* Given problem
Restate word for word the lines that begin the listing and end with the line holding "for i in range(1, 8): dup(pf, (far[i], YFAR, 0), FL[i])".
▬▬▬▬▬▬▬▬▬▬
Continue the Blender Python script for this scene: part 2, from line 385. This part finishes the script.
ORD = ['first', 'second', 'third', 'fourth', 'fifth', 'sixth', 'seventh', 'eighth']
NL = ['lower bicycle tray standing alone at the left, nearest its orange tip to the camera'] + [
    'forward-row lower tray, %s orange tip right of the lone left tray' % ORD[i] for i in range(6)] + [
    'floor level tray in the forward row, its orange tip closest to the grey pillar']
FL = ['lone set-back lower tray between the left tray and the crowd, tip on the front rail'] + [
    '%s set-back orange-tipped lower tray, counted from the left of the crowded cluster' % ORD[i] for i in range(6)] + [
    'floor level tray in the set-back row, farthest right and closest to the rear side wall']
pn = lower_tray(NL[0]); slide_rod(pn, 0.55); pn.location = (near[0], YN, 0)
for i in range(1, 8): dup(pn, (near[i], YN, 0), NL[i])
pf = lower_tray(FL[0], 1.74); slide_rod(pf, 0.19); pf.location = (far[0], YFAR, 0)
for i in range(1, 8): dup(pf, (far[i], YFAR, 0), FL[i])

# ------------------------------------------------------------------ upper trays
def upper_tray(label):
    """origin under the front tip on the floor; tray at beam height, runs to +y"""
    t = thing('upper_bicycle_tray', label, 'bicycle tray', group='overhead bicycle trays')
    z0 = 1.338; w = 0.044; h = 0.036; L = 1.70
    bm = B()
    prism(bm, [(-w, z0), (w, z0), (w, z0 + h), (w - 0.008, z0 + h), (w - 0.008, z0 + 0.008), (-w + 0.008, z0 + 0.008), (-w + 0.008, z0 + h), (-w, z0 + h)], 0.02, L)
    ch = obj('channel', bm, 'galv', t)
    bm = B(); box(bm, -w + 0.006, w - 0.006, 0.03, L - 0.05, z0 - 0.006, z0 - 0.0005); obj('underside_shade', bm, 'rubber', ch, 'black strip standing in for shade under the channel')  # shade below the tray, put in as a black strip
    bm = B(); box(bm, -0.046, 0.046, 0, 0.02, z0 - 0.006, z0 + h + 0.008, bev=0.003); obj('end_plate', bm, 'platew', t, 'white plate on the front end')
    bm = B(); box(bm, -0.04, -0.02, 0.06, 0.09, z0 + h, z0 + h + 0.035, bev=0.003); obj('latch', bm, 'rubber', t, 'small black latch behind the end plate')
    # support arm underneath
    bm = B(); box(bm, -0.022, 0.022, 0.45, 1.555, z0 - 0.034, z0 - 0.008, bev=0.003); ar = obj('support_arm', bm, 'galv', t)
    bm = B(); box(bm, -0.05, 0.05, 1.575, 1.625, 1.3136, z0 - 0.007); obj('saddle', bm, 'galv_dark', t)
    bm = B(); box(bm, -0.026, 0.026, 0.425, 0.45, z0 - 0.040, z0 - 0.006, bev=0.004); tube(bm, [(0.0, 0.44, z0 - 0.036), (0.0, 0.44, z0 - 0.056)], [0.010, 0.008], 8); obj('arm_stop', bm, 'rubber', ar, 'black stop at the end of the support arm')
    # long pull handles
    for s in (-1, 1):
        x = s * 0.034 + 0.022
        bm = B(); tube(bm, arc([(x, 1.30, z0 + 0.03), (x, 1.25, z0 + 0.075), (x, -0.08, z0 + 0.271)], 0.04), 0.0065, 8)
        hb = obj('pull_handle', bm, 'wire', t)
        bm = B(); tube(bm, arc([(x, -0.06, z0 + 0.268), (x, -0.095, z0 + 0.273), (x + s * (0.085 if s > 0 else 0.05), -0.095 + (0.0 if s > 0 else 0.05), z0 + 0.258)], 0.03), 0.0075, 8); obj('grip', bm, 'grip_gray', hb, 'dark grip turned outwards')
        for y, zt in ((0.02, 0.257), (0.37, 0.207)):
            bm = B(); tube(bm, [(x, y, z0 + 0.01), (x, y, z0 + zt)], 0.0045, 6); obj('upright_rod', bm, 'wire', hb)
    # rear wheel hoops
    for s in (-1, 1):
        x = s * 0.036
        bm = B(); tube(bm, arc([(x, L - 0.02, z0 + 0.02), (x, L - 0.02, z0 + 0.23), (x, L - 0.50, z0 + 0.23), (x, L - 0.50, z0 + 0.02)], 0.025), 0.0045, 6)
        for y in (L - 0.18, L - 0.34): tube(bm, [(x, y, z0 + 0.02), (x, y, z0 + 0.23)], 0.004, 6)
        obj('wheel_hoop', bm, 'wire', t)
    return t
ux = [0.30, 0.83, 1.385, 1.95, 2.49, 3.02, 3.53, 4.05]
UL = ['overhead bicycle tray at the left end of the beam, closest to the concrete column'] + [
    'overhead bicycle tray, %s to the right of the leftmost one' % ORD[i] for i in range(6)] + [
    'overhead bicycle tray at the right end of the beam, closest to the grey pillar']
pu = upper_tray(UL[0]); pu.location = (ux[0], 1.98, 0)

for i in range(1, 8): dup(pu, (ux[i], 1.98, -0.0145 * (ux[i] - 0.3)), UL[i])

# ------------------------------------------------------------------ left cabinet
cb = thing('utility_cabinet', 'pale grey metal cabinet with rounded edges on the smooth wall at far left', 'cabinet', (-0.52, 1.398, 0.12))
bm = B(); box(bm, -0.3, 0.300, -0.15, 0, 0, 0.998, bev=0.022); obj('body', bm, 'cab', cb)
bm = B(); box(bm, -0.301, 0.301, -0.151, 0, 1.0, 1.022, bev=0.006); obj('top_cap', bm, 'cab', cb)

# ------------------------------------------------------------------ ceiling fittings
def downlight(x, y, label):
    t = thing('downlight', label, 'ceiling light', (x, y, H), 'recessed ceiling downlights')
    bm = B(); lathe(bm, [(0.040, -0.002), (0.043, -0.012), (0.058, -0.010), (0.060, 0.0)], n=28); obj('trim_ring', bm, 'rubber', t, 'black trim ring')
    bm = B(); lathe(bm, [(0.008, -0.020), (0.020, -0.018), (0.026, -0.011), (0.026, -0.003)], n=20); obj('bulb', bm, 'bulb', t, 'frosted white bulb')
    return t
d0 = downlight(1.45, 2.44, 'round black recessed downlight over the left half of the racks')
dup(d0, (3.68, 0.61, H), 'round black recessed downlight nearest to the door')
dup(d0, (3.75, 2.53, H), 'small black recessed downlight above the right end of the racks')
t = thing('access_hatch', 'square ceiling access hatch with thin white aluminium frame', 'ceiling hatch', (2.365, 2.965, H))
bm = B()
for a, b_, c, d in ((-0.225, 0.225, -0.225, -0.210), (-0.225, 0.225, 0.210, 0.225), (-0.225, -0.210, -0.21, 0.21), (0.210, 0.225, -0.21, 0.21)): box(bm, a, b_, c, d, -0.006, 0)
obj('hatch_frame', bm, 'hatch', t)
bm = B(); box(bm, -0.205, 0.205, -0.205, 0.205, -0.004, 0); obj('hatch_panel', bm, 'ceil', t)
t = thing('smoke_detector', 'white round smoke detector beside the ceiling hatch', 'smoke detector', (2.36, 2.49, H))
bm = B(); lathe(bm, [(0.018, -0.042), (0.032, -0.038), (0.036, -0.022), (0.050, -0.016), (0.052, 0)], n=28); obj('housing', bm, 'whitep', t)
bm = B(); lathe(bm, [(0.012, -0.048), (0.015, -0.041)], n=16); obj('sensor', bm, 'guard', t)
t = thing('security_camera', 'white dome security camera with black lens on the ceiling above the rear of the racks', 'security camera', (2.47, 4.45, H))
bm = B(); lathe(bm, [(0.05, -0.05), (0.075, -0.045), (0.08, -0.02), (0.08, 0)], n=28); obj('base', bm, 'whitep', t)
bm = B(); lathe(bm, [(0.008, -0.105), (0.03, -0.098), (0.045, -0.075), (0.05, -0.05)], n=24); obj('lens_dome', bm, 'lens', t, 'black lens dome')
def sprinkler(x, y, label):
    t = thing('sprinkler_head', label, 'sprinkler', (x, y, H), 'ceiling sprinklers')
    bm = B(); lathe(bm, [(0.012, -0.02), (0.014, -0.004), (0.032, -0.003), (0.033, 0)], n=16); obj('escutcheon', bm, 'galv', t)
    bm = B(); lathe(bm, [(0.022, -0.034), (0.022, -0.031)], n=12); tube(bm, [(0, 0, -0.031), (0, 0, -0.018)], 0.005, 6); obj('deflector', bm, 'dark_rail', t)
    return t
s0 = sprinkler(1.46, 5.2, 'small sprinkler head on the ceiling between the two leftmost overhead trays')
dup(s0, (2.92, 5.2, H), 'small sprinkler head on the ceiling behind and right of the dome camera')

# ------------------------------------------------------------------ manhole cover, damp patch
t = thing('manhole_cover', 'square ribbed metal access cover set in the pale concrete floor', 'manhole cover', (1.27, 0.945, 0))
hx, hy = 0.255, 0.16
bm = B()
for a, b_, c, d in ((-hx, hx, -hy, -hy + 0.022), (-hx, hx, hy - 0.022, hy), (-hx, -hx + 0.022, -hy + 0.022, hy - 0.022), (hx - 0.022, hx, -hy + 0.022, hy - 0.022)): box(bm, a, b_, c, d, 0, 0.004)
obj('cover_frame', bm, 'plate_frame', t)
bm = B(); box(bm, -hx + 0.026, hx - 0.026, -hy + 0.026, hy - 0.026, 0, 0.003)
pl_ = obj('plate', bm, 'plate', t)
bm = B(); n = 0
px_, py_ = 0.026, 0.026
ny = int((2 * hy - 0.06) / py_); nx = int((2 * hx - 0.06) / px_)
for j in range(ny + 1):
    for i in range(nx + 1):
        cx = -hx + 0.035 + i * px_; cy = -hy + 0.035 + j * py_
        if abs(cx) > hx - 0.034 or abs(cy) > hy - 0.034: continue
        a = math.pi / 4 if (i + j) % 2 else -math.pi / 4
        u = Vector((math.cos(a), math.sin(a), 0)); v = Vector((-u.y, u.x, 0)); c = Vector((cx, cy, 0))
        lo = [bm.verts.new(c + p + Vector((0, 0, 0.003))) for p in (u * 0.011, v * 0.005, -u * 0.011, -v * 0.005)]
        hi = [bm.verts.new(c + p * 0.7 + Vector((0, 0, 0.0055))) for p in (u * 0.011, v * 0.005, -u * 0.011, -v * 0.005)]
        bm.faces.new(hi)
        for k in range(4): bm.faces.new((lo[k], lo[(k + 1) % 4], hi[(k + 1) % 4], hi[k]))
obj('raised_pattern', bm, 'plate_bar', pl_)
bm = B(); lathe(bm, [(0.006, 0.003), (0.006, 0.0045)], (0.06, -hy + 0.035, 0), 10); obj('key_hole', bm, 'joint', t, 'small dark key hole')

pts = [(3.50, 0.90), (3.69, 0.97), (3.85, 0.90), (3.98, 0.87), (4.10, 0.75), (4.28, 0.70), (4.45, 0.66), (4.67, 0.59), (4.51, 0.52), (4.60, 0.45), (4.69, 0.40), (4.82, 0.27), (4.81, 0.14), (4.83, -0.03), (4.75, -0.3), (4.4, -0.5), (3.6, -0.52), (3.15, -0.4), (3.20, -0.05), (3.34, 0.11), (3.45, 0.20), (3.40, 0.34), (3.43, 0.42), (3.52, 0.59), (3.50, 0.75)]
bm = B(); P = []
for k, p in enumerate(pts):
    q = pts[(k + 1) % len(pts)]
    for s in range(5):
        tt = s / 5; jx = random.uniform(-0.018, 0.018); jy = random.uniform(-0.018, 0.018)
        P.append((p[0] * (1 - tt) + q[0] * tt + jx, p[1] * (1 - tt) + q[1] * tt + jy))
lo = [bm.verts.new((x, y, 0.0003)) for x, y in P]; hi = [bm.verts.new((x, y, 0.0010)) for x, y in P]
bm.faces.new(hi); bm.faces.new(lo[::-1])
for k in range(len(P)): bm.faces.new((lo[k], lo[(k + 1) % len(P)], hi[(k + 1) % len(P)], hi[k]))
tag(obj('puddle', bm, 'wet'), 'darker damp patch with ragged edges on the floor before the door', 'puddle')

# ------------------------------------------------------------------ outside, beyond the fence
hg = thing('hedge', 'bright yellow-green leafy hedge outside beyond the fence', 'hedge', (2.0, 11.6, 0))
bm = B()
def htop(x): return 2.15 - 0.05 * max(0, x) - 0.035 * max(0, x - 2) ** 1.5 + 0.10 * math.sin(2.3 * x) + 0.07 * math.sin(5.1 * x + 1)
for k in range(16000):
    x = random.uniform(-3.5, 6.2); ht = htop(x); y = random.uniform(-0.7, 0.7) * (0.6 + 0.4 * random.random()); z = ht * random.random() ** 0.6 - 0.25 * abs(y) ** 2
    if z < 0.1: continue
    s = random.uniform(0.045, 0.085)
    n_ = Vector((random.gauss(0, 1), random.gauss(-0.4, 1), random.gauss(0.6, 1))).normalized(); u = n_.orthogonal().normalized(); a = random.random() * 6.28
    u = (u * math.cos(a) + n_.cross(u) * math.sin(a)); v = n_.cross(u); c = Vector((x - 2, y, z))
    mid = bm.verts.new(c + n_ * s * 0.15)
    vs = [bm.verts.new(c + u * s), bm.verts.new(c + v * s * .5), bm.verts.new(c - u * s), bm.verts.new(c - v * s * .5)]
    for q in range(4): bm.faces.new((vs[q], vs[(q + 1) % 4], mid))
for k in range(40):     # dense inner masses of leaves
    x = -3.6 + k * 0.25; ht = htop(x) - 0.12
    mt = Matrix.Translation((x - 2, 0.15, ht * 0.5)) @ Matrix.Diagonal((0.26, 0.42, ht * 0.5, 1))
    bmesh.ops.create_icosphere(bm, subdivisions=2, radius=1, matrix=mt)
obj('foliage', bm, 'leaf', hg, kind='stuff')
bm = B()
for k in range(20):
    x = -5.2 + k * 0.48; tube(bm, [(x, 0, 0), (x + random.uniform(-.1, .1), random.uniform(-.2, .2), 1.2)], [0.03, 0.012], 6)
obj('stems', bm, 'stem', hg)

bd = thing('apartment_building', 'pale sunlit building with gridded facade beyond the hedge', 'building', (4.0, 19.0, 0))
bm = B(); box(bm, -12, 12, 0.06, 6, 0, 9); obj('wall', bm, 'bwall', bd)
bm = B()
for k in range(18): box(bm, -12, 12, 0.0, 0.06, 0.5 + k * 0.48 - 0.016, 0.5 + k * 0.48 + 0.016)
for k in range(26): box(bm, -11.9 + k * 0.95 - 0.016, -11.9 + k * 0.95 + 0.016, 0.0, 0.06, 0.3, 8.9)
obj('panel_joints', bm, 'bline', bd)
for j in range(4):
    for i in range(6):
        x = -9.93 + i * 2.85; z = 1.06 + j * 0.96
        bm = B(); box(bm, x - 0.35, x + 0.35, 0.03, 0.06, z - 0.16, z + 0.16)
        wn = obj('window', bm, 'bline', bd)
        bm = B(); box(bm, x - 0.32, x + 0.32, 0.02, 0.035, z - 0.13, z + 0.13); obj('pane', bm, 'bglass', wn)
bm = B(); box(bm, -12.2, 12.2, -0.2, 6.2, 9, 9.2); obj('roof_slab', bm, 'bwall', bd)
▬▬▬▬▬▬▬▬▬▬
* Complete response
Continue the Blender Python script for this scene: part 2, from line 385. This part finishes the script.
ORD = ['first', 'second', 'third', 'fourth', 'fifth', 'sixth', 'seventh', 'eighth']
NL = ['lower bicycle tray standing alone at the left, nearest its orange tip to the camera'] + [
    'forward-row lower tray, %s orange tip right of the lone left tray' % ORD[i] for i in range(6)] + [
    'floor level tray in the forward row, its orange tip closest to the grey pillar']
FL = ['lone set-back lower tray between the left tray and the crowd, tip on the front rail'] + [
    '%s set-back orange-tipped lower tray, counted from the left of the crowded cluster' % ORD[i] for i in range(6)] + [
    'floor level tray in the set-back row, farthest right and closest to the rear side wall']
pn = lower_tray(NL[0]); slide_rod(pn, 0.55); pn.location = (near[0], YN, 0)
for i in range(1, 8): dup(pn, (near[i], YN, 0), NL[i])
pf = lower_tray(FL[0], 1.74); slide_rod(pf, 0.19); pf.location = (far[0], YFAR, 0)
for i in range(1, 8): dup(pf, (far[i], YFAR, 0), FL[i])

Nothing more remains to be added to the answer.